MIAMI – The South’s painful past comes back to haunt moviegoers in the new horror thriller “Antebellum.”
The movie is the brain child of Miami filmmakers Gerard Bush and Christopher Renz, who left their successful South Florida public relations firm in 2017 to make their Hollywood dreams come true.
“When we got here, it was within six months that we had a bidding war for our first picture, which is ‘Antebellum,’” Bush said.
The story came to Bush in a nightmare.
“It felt ancestral, it felt other worldly,” he said.
The movie has been brewing for years.
The Wonder Team first made their mark producing videos for luxury brands like Moët et Chandon, and then caught Hollywood’s attention by writing and directing social justice-based shorts for Amnetsy International and Harry Belafonte.
“I no longer wanted to sell champagne, that it was too urgent the issues that were happening in the world, especially after Trayvon Martin was murdered and that’s when Christopher and I just went for it,” Bush said.
And they did. “Antebellum” is their first feature, a horror film not just on its surface, but at its core.
The film resonates loudly with the social challenges our nation is facing right now in confronting its fractured past.

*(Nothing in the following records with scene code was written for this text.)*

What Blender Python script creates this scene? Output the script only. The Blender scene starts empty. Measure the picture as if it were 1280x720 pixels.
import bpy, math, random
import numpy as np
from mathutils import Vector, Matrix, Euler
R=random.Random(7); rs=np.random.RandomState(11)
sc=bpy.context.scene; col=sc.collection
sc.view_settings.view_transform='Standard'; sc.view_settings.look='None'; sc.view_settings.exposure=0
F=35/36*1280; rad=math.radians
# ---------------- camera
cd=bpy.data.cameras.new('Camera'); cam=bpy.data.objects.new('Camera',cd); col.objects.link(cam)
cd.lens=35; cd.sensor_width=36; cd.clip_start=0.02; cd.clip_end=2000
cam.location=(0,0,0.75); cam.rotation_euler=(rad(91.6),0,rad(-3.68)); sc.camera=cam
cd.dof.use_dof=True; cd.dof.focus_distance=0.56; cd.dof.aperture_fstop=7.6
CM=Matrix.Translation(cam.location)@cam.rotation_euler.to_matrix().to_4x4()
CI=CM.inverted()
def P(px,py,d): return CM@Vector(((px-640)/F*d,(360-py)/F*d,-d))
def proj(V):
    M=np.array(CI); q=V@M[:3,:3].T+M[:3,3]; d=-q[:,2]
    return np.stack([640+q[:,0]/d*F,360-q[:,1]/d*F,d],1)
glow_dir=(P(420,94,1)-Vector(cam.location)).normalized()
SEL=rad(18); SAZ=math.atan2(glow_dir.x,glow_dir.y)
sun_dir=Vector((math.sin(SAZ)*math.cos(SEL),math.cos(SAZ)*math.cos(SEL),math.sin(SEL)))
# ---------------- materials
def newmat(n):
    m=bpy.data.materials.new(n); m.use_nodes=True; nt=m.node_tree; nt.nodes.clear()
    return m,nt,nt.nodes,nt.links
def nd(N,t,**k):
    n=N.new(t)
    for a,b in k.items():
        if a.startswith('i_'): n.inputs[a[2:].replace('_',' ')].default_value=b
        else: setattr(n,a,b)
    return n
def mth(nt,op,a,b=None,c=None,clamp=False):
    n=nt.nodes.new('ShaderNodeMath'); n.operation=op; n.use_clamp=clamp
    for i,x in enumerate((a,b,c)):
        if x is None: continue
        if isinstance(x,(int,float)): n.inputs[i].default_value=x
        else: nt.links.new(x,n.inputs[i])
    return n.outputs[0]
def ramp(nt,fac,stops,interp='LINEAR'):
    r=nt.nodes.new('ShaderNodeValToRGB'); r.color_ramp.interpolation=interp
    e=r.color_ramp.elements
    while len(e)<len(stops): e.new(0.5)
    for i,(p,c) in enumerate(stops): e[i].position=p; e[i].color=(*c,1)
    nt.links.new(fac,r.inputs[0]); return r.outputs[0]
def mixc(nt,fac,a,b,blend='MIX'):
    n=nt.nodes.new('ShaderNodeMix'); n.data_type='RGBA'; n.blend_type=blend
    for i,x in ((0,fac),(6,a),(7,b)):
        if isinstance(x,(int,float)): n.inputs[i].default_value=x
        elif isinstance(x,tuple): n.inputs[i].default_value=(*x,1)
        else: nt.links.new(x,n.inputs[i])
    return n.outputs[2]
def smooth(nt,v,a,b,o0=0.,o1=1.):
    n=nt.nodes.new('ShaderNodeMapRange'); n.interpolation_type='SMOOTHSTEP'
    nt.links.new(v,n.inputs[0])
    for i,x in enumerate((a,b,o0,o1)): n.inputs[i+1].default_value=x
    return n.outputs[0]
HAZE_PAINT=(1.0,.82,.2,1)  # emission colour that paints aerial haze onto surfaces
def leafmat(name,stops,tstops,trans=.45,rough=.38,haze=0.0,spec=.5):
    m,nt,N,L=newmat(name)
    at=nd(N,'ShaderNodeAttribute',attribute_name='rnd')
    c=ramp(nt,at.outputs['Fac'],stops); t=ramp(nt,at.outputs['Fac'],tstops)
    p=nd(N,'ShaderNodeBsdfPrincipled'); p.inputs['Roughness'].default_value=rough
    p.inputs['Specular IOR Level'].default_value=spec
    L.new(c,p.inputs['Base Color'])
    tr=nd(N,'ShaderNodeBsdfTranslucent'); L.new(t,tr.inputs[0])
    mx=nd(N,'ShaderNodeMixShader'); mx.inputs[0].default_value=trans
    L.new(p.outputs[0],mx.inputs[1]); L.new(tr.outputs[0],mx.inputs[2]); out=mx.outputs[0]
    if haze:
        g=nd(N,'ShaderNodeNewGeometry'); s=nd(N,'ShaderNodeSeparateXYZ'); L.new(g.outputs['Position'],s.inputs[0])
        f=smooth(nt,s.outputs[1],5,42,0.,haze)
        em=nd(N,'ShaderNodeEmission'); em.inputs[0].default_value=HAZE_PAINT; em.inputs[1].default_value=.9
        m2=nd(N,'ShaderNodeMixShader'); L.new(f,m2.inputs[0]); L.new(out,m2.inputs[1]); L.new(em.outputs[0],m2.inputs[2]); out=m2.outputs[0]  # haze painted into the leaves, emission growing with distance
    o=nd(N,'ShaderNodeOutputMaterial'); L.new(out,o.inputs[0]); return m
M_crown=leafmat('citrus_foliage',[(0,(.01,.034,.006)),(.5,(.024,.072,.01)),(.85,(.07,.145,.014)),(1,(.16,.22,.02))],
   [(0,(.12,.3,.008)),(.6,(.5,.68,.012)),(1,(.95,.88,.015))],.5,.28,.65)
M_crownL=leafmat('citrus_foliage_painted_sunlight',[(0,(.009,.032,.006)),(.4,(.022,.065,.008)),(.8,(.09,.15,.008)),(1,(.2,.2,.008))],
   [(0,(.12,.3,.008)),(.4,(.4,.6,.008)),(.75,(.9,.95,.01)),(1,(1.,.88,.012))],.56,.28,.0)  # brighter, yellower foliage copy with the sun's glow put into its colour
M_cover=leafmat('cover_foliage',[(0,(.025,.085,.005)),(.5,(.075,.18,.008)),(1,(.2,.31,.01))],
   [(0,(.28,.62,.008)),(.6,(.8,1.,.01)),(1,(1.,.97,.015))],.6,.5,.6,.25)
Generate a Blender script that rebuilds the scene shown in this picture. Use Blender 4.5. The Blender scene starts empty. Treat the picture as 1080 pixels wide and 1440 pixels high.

“Until we do that and resolve it and finally heal it, then we’re going to continue to repeat finding ourselves haunted by the past in our present,” Bush said.
The movie is helmed by Janelle Monae, with star turns by Gabourey Sidabe and Jena Malone.
With nods to Gone with the Wind, Bush and Renz wanted to set the record straight and show the Antebellum South how it really was, making moviegoers not just jump out of their seats, but also think.
“It’s necessary, it’s for this exact moment,” Renz said. “You’ll want to talk about it afterward.”